## [AIM]
Below this line is a listing that includes pictures. Copy exactly, and only, the lines from the one containing "Write the bpy script that would produce this render. The" through the one containing "SC.camera = cam"; the pictures do not go in the copy.
[start of RECORD EXCERPTS]
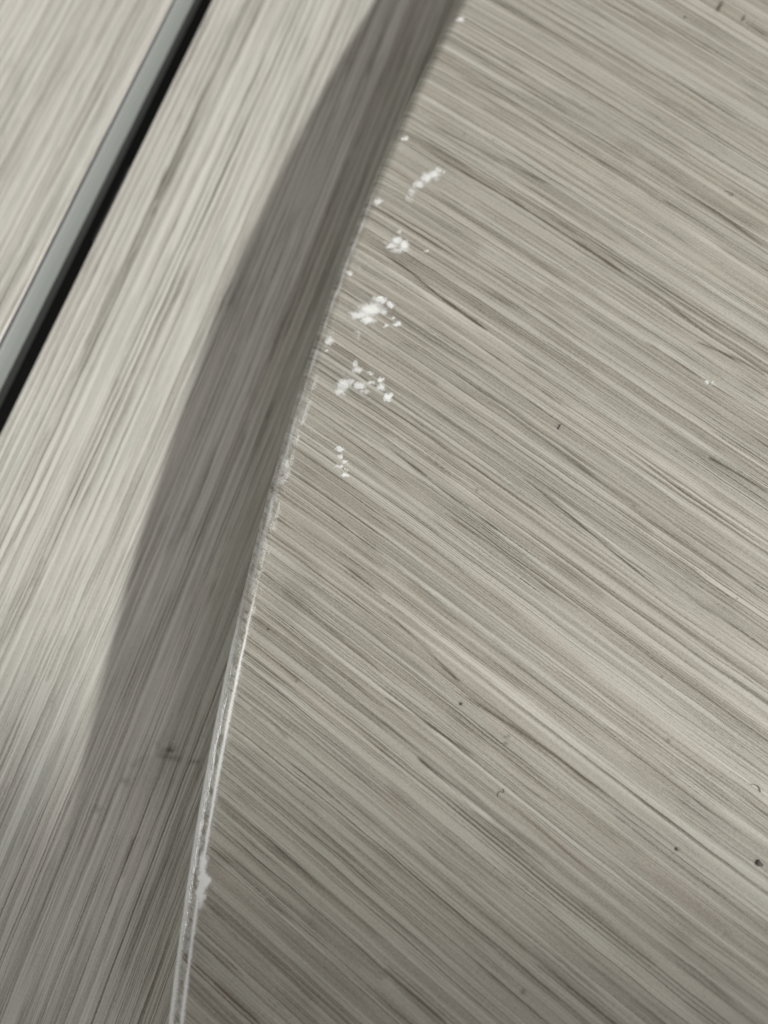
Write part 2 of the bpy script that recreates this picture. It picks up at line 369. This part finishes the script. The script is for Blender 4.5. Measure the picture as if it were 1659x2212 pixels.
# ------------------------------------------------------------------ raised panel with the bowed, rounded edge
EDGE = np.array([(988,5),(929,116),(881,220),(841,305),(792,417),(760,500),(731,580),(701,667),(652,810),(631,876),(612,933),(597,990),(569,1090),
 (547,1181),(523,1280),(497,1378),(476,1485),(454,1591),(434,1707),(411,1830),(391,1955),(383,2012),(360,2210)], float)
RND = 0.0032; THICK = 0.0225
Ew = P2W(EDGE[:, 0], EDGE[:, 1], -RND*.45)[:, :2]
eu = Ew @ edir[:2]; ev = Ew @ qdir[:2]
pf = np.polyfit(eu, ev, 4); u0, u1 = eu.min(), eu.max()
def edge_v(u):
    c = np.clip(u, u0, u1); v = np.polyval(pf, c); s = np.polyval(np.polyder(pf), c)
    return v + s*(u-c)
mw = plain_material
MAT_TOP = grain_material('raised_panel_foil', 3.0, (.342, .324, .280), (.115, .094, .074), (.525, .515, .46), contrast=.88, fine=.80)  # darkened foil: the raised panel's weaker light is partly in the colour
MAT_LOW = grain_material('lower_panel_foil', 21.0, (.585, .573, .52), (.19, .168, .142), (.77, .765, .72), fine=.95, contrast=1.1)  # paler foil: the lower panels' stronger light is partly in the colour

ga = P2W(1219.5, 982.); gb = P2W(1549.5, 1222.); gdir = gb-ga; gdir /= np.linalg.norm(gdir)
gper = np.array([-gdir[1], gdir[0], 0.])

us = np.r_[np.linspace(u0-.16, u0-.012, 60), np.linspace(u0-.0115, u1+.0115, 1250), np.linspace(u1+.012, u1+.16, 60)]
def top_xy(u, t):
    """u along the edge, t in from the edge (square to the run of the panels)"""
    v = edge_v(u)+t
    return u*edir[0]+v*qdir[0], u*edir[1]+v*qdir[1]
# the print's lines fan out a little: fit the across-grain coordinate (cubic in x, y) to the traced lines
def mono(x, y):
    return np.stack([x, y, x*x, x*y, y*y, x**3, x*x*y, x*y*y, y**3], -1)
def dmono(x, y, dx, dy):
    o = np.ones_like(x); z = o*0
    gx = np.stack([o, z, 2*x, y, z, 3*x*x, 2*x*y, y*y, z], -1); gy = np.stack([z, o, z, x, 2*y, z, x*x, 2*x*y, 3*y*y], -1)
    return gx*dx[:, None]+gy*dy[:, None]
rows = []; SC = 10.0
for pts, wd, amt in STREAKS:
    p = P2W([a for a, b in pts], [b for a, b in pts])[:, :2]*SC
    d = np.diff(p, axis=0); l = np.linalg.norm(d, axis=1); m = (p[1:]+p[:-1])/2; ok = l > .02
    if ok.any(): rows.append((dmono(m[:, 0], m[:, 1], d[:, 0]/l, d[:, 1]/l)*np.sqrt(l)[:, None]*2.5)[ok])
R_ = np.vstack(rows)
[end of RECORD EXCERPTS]
[start of RECORD EXCERPTS]
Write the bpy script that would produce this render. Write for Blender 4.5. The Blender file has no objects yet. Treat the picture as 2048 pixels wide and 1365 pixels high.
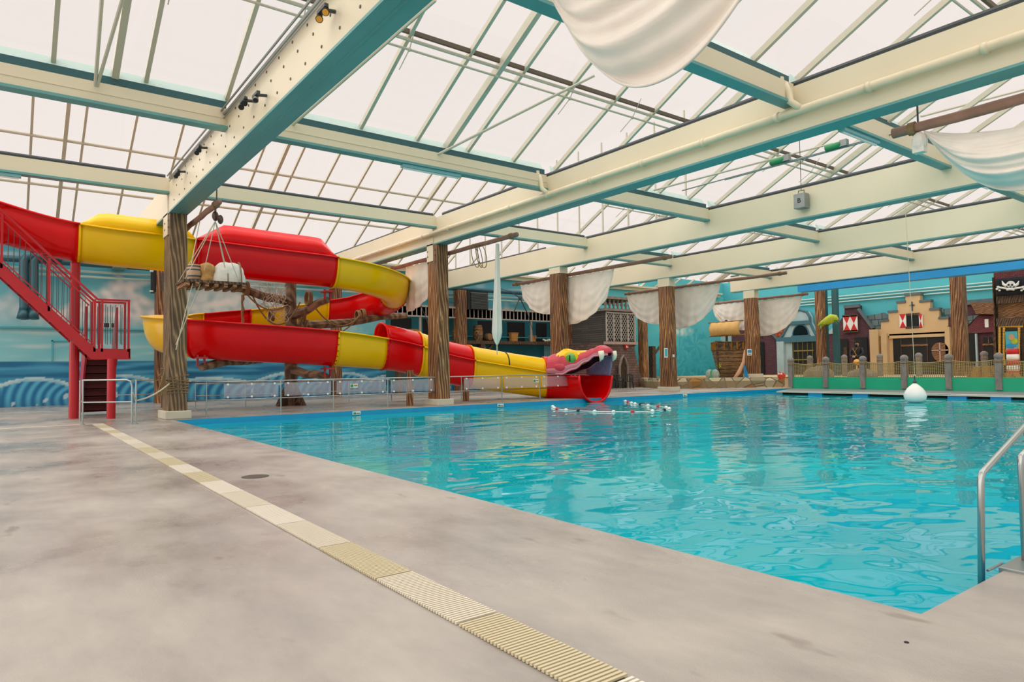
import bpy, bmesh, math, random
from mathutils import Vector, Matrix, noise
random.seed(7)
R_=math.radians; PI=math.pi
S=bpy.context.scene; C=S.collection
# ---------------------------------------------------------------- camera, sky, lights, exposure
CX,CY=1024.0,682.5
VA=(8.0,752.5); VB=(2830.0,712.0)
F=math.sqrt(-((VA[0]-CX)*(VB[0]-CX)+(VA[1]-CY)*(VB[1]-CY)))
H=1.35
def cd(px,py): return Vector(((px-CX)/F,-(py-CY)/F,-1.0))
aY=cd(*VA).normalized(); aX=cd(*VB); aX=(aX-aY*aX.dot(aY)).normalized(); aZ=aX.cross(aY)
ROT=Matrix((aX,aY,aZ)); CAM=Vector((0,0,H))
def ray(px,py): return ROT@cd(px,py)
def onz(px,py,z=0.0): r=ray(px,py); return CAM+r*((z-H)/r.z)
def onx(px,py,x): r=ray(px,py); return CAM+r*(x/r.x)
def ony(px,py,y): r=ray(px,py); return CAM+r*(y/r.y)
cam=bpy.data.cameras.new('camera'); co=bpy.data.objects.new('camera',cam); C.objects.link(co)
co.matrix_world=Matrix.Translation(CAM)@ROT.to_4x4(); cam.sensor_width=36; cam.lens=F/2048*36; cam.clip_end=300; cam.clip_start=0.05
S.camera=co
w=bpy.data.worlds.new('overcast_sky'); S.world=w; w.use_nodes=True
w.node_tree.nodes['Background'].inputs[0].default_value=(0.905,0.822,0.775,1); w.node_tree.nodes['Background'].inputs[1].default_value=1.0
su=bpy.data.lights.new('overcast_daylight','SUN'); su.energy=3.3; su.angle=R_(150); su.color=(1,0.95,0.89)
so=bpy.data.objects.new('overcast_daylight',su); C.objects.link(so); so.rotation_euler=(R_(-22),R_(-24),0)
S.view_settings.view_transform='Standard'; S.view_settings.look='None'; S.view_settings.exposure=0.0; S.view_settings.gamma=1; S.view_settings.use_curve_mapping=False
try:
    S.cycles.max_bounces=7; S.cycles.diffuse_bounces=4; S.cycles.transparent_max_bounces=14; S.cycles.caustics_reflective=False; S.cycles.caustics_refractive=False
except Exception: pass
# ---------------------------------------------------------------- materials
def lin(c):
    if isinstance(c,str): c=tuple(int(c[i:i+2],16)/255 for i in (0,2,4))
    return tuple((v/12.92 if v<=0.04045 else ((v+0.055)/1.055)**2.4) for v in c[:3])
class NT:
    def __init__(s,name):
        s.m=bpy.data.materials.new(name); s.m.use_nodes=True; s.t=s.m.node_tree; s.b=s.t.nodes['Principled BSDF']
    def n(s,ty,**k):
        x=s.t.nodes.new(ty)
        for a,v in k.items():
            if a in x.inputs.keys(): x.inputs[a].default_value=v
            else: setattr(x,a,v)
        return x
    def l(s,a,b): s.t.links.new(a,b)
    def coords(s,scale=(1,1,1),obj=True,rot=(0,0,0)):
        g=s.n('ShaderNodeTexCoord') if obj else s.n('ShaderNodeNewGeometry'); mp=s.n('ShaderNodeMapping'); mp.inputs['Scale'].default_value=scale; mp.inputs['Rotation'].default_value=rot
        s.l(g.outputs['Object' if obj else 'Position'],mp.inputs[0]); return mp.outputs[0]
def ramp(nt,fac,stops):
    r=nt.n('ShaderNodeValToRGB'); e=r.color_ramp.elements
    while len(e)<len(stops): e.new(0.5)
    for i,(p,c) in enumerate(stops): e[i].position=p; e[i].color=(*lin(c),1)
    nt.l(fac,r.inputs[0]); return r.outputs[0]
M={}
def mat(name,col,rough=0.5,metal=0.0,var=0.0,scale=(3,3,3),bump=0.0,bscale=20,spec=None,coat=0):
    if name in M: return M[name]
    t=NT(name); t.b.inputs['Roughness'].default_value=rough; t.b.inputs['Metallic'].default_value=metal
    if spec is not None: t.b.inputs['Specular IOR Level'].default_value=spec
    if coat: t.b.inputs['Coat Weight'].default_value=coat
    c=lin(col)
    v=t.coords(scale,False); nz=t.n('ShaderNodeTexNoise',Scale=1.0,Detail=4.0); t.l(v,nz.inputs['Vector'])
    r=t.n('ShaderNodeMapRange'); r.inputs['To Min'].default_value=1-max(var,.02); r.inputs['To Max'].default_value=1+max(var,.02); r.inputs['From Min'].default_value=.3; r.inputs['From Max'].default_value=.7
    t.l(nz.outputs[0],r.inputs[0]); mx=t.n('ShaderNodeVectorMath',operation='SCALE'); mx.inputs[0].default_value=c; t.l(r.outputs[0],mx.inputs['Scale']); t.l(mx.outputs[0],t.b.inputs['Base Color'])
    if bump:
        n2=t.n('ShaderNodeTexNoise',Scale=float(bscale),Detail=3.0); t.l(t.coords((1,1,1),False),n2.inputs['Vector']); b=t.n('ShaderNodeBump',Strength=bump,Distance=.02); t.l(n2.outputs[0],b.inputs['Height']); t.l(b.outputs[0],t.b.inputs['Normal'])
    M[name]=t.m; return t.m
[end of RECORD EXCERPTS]
[start of RECORD EXCERPTS]
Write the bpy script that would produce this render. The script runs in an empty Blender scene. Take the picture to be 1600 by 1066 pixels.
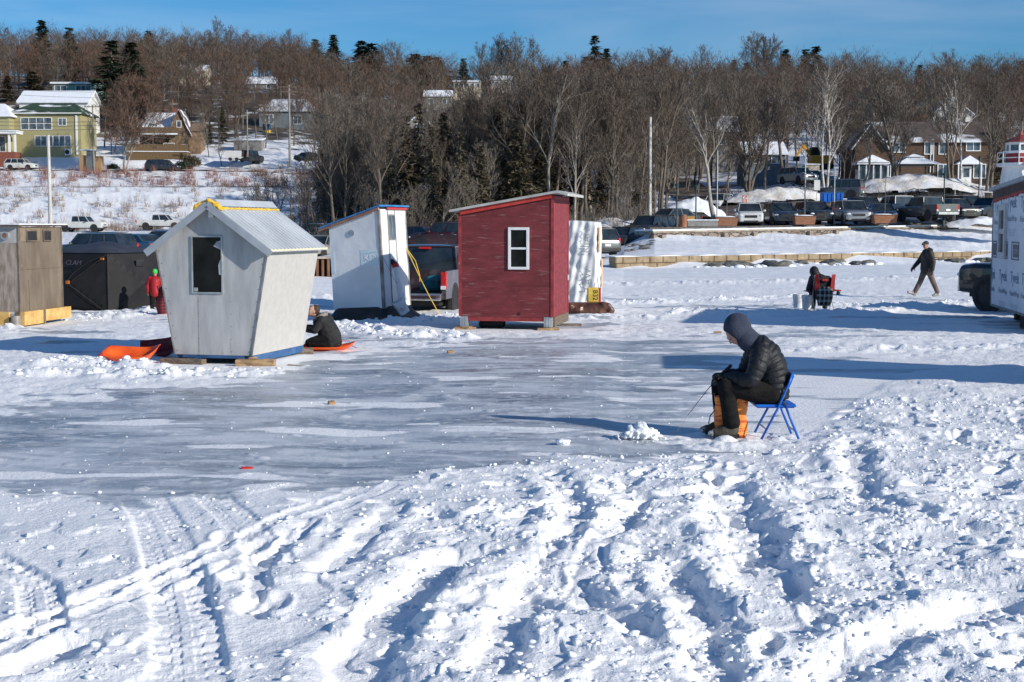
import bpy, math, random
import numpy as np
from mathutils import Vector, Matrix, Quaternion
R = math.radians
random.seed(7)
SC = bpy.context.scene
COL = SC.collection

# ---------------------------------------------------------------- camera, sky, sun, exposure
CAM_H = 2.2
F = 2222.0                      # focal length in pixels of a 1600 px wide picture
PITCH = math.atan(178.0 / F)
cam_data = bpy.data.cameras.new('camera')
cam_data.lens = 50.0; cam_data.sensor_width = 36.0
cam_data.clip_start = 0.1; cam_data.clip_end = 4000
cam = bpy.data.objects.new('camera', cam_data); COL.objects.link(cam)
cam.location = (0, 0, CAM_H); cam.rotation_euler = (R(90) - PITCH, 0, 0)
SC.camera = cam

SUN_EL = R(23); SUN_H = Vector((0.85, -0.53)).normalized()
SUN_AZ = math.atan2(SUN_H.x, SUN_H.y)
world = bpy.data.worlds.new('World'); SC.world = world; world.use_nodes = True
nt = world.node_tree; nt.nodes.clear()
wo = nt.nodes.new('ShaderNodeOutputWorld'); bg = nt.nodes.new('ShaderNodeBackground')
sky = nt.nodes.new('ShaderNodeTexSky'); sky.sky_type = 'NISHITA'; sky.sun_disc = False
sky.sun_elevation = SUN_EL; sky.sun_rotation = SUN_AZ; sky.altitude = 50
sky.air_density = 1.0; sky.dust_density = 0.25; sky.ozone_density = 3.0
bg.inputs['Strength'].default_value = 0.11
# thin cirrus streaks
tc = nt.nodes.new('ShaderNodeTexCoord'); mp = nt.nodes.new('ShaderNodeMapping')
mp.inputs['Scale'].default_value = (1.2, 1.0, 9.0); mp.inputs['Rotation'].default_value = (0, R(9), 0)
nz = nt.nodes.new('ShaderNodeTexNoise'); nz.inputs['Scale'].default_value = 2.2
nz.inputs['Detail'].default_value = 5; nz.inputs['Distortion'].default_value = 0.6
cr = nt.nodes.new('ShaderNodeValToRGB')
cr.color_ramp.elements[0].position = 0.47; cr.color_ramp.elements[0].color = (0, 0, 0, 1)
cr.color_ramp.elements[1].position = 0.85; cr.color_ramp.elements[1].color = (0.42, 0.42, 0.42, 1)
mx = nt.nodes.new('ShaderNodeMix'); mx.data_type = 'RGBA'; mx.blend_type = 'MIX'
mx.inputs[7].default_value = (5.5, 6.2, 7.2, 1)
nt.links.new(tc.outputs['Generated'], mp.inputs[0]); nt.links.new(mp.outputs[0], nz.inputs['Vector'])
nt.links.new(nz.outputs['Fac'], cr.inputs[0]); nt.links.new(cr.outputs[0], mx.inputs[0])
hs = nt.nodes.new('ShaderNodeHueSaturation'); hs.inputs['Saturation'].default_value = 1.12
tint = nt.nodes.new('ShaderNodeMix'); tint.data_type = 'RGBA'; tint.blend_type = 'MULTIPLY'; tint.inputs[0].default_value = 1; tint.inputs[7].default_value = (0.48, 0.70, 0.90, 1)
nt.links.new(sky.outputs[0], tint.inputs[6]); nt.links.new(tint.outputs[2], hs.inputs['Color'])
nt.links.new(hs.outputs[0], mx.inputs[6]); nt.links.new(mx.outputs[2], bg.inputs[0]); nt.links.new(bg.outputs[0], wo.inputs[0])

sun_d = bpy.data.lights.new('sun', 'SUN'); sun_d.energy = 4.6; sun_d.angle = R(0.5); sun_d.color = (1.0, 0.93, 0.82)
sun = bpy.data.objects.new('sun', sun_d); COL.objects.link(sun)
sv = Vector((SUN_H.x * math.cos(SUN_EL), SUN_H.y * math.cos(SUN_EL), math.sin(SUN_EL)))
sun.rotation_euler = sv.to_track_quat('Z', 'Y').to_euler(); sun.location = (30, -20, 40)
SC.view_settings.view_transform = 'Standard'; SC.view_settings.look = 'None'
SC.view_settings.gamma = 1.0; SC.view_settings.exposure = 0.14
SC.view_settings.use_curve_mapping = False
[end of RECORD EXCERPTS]
## [EXERCISE ANSWER]
Write the bpy script that would produce this render. The script runs in an empty Blender scene. Take the picture to be 1600 by 1066 pixels.
import bpy, math, random
import numpy as np
from mathutils import Vector, Matrix, Quaternion
R = math.radians
random.seed(7)
SC = bpy.context.scene
COL = SC.collection

# ---------------------------------------------------------------- camera, sky, sun, exposure
CAM_H = 2.2
F = 2222.0                      # focal length in pixels of a 1600 px wide picture
PITCH = math.atan(178.0 / F)
cam_data = bpy.data.cameras.new('camera')
cam_data.lens = 50.0; cam_data.sensor_width = 36.0
cam_data.clip_start = 0.1; cam_data.clip_end = 4000
cam = bpy.data.objects.new('camera', cam_data); COL.objects.link(cam)
cam.location = (0, 0, CAM_H); cam.rotation_euler = (R(90) - PITCH, 0, 0)
SC.camera = cam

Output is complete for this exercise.